Bring and wear water shoes.  You will be walking on rocks in the caves and the river.  You will be miserable if you don’t wear water shoes.  I do not recommend flip flops.  They could come off with the current and be washed downstream.  I always wear my Tevas.  They are comfortable and supportive for walking up the mountain to the cave, they stay on my feet, they are thick enough that I don’t feel the rocks, and they keep my feet cool.  My husband used a slip-on water shoe.  They don’t have any support and by the end of the day his feet were killing him from all the walking.

Wear WATERPROOF sunscreen at all times. The sun is intense at this altitude and the days are long.  You will probably be out in the water until sunset. Even if you are in the shade the sun will reflect off the water and burn you. Some people also wear bug spray.

Bring a waterproof case for your phone or camera.  The views are stunning and you will see plants, waterfalls and cave landscapes that you can’t see back at home.  Capture those memories.  Because I’m in the water all day and I don’t want to miss out on a photo op, I put my phone (camera) in a waterproof case.  I also use the flashlight on my phone in the dark part of the cave.
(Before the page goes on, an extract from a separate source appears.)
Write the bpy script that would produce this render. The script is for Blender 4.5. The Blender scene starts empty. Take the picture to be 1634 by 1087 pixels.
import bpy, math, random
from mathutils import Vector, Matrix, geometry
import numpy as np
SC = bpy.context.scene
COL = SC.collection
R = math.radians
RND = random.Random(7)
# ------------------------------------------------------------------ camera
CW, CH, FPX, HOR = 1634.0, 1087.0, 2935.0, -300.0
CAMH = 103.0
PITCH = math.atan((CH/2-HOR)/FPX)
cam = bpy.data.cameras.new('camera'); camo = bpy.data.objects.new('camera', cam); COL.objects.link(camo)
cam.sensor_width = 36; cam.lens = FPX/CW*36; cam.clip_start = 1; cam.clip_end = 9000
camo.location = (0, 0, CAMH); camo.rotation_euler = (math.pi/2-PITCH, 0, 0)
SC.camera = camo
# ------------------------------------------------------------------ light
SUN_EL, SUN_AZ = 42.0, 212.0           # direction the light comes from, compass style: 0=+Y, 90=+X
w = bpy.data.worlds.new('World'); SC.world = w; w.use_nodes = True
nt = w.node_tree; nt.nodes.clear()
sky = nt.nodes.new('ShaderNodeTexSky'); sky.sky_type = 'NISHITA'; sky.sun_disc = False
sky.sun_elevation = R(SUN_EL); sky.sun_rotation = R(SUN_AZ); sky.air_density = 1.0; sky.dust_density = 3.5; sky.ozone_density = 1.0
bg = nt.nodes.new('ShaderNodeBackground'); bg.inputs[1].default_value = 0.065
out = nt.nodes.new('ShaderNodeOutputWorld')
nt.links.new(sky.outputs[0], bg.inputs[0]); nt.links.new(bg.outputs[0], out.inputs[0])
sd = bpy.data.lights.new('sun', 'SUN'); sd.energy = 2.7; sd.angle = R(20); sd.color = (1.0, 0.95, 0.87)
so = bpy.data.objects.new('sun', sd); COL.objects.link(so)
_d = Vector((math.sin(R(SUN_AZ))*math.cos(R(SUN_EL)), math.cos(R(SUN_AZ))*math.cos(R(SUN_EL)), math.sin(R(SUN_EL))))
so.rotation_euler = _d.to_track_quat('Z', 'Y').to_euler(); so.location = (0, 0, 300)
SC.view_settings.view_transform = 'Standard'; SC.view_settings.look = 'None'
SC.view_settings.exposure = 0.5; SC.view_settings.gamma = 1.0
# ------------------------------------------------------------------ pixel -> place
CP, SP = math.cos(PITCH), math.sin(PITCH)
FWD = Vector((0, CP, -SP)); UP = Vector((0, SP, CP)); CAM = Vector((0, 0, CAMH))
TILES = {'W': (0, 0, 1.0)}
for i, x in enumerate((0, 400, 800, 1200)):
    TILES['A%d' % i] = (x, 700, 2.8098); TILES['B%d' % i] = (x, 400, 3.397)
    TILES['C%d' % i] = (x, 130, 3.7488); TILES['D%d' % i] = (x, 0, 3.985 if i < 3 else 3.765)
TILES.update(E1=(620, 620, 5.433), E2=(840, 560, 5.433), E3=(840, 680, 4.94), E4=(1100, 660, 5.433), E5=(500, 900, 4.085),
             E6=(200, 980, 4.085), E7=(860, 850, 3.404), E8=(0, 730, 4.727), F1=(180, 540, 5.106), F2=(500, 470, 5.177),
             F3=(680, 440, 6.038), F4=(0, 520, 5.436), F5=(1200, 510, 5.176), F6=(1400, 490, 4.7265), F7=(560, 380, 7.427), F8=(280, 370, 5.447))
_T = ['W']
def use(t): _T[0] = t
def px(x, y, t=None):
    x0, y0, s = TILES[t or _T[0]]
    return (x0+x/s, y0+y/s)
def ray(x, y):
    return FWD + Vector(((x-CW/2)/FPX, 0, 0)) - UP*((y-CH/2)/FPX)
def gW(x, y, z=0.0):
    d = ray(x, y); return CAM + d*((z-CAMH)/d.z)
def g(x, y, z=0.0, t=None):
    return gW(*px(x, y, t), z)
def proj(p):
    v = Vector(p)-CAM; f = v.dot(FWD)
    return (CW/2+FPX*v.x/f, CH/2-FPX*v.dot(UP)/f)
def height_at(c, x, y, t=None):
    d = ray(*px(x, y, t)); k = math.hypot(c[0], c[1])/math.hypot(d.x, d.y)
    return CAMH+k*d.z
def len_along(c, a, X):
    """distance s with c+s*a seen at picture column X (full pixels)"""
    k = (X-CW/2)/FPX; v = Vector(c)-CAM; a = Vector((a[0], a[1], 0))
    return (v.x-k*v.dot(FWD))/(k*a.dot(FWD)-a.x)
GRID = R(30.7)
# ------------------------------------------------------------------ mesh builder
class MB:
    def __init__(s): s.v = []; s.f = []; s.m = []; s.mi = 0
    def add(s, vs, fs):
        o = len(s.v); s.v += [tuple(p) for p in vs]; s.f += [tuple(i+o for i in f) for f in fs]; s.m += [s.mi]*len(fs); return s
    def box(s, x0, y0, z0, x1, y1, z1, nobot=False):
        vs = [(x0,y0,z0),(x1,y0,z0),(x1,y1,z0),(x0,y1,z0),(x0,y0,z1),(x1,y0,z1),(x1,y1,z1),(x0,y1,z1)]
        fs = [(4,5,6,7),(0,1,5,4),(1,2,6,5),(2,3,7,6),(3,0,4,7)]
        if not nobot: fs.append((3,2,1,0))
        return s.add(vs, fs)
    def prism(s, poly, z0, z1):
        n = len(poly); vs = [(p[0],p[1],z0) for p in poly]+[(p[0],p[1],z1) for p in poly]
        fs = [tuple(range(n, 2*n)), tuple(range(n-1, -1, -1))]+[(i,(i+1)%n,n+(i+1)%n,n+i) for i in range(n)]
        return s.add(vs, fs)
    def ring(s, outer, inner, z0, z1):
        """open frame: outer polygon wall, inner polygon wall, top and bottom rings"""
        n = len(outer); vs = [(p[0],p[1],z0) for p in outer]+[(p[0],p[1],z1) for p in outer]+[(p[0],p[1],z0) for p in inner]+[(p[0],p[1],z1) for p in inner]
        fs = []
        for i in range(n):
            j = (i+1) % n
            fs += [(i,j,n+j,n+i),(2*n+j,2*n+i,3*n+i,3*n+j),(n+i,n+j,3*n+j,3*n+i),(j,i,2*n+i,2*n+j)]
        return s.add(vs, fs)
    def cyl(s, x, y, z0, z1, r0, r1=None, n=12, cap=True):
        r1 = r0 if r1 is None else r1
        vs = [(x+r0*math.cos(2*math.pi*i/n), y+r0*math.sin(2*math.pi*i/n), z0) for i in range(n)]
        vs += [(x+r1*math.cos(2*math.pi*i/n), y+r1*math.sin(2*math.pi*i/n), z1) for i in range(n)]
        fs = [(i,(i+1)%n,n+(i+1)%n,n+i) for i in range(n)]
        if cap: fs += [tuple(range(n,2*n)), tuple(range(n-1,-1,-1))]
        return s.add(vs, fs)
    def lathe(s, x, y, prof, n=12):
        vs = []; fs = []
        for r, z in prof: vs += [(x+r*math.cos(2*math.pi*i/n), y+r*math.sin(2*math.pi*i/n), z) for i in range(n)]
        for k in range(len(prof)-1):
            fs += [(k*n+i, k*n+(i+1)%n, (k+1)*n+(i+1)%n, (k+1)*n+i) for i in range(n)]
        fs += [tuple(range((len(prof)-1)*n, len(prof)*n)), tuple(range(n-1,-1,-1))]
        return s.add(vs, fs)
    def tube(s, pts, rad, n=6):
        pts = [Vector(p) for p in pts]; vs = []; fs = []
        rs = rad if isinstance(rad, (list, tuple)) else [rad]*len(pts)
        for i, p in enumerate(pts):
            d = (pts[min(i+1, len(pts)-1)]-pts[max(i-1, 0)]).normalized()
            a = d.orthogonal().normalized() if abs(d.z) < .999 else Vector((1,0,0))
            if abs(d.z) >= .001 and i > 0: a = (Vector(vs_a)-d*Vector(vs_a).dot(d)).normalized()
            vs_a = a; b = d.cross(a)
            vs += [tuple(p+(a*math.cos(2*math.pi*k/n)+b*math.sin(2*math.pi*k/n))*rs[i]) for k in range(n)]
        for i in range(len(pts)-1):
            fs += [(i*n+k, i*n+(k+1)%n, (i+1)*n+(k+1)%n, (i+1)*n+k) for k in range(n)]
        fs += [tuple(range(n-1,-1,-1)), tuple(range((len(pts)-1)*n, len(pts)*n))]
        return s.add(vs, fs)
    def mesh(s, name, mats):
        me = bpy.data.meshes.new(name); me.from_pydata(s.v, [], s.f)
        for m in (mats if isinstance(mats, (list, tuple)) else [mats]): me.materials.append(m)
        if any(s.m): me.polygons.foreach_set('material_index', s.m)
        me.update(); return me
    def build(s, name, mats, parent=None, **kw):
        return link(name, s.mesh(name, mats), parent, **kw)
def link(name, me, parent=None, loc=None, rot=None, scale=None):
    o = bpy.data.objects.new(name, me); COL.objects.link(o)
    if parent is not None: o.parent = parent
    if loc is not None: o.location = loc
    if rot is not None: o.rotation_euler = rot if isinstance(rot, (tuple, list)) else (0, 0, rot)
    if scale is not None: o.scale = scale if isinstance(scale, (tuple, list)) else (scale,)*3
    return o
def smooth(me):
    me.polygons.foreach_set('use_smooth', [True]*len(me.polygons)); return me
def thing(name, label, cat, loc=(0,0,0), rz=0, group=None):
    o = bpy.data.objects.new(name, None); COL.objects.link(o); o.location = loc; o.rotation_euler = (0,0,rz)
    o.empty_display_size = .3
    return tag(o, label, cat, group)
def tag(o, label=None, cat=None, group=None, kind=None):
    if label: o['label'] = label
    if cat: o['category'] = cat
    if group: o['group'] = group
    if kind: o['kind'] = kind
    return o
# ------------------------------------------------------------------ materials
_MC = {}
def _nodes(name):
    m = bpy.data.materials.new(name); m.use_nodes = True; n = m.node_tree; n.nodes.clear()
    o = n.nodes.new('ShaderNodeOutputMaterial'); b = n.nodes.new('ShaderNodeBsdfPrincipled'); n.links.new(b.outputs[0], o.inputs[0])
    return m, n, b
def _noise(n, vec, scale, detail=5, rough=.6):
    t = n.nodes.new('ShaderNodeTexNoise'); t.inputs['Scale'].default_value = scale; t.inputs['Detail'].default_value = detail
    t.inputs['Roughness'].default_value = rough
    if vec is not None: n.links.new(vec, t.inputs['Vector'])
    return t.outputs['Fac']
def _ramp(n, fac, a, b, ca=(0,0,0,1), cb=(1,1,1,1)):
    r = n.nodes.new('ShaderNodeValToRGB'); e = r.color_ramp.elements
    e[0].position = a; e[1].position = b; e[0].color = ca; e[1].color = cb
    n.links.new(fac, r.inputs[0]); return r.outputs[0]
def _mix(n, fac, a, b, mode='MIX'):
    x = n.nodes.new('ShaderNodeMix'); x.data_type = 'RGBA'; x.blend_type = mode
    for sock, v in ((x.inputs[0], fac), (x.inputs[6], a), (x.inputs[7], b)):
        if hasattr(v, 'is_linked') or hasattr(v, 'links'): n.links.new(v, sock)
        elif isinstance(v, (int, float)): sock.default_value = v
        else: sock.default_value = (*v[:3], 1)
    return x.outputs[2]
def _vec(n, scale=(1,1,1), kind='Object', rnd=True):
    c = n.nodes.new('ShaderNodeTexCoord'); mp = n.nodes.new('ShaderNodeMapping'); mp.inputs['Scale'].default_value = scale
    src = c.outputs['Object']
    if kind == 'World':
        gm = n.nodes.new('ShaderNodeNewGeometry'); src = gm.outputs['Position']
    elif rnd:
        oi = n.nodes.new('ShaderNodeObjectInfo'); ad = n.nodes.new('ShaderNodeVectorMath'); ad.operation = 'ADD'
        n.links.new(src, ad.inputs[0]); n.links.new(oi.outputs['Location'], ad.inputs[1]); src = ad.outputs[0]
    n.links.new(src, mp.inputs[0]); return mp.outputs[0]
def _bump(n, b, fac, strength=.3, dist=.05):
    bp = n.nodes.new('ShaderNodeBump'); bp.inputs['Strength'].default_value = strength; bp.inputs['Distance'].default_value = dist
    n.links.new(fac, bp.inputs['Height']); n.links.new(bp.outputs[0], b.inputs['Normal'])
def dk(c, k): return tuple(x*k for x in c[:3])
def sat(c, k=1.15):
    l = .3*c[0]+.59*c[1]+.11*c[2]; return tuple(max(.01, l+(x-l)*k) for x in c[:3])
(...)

You might think that you can be careful enough to not get the phone wet or drop it in the water, but you would be wrong. You can’t even get into the cave without going under the waterfall and getting soaked, not wet, soaked. It is also easy to slip on the rocks in the water.  Better safe than sorry.

If you are staying more than one day, I recommend bringing at least 2 swimming suits.  It’s a bit humid at Tolantongo and my suits never seem to dry very fast.  I hate putting on a wet suit so I usually bring more than one.

As I mentioned, there are 2, 4, and 6 person rooms.  They are not fancy.  This is not a resort.  The rooms do not have A/C, a fridge, a coffee maker, or safe.  They do provide a fan, towels, (not washcloths), toilet paper and hand soap.  The shower uses the water from the mountain that is naturally heated.  As a result there is no temperature control, no “hot” shower.  Just a warm shower.   There’s a pool with a slide at the hotels in the upper part of the park.

People, mostly locals, also camp at Tolantongo.  If you want to camp you can bring your own tent, tables and chairs, or you can rent them at the park. There are showers, bathrooms, and changing rooms throughout the park. You can put your tent anywhere you want.  Set up down by the river, on the concrete, in the woods, really anywhere. The bathrooms do not have toilet paper so bring your own. I always put TP and hand sanitizer in the bag I carry around all day.

The zip line was a fun activity at the park.  It’s located in the upper part of the park.  It had 4 stops.  It was so much fun soaring over the tree tops, potacitas, and river.  Absolutely beautiful views that you can’t get anywhere else.  It’s one of the smaller zip lines I’ve been on, not scary at all. For me it was more relaxing than “high adventure”.

Do not go to Tolantongo on the weekends.  Because it’s mostly locals that visit the park, it’s packed on the weekends.  People are camping everywhere, families are crammed into the potacitas, and packed into the cave. It’s loud and not very relaxing.  Come Monday – Thursday and you will have a much more pleasant experience.  I’ve been to Tolantongo in October,  January and May.  It was warm during all my visits, although in January it was a lot cooler. It was a little chilly for husband when he got out of the pools in the evening.  I preferred October.

This place is unique and a must see if you are wanting to see the “real” Mexico.  I’ve never been any place like it.